The net doing well/doing badly figures for the party leaders are minus 6 for David Cameron, minus 13 for Tim Farron, minus 18 for Nigel Farage and minus 32 for Jeremy Corbyn. Not long into the job Corbyn already has pretty dire figures (to be fair, they are up since YouGov last asked when it was minus 41 - albeit at the time of the Syria vote). On who would make the best Prime Minister David Cameron has a solid twenty-six point lead over Corbyn, on 49% to Corbyn's 23%.

However, on any "best PM" questions we need to keep in mind that Cameron probably won't be there. Corbyn still trails behind the likely replacements for Cameron, but not by quite as much, head-to-head against Boris he would be fourteen points behind (Boris 43%, Corbyn 29%), head-to-head against Osborne he would be twelve points behind (Osborne 39%, Corbyn 27%).

Asked about which party they'd trust to handle the big issues of the day Labour are ahead on their reliable banker of the NHS (though by only seven points) and on housing (by five points). The two parties are essentially neck-and-neck on education (Con 28%, Lab 27%) and on immigration UKIP lead (29%, to the Tories on 24% and Labour on 15%). On law and order and on economic issues the Tories lead - on tax by 13 points, the economy in general by 23 points, on unemployment by 12 points.

Unemployment is an interesting one here. As I've written many times before "best party on issues" questions tend to move in tandem, if the Conservatives improve on education, they also improve on tax, on housing, on transport and so on. Each party has strong and weak issues (so Labour will always do better on the NHS, the Conservatives will always do better on crime) but a lot of the change in figures seems to actually reflect underlying perceptions of a party's general competence, rather than their specific statements or policies on that subject. What is really interesting on these questions therefore is when a measure moves relative to other ones - over time unemployment appears to have done so. If you go back to old Gallup or MORI questions from the 1980s and 90s, under Thatcher and Major unemployment became an issued "owned" by the Labour party, up there with the NHS. Whatever their other failings, people trusted Labour with the issue of unemployment. A decade ago YouGov were giving the Labour party a lead of 13 points on the NHS, and 25 points on unemployment. Now it's switched over, the NHS is still a safe issue for Labour, but unemployment is an issue where people trust the Conservatives.

The other economic questions in the survey were also relatively optimistic (or in the case of personal economic expectations, not as pessimistic as in the past). By 35% to 26% people now think the economy is in a good state, and 21% of people expect to be financially better off in the coming year, compared to 25% who expect to be worse off.

Improving economic expectations are a two edged sword for the government of course. At one level, George Osborne still has a lot of cuts to make to hit his targets, and if people think the economic problems of the country are solved it will be harder for him to sell them to the public. Equally, as perceptions of the economy improve people stop worrying about it.
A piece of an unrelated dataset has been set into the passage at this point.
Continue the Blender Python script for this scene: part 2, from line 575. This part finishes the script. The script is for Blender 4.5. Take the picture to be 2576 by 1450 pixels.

On the question of which issues are most important to the country the economy was practically nailed on to the top spot for years after the financial crisis began in 2007-2008. For a while seventy to eighty percent of people regularly named it as a major issue facing the country. Then, as the economy improved, it started to fall. By 2014 it began to dip below immigration, now it's down in third place behind health, with just a third naming it as an important issue. Despite the Conservative party's current strong position in voting intention, UKIP and Labour are the parties people trust the most on what they see as the two big issues facing the country, immigration and health. Then again, perhaps that just illustrates that it's not really issues that drive voting intentions.

Finally YouGov are still finding a very close EU referendum race - 41% would vote to stay, 42% would vote to leave.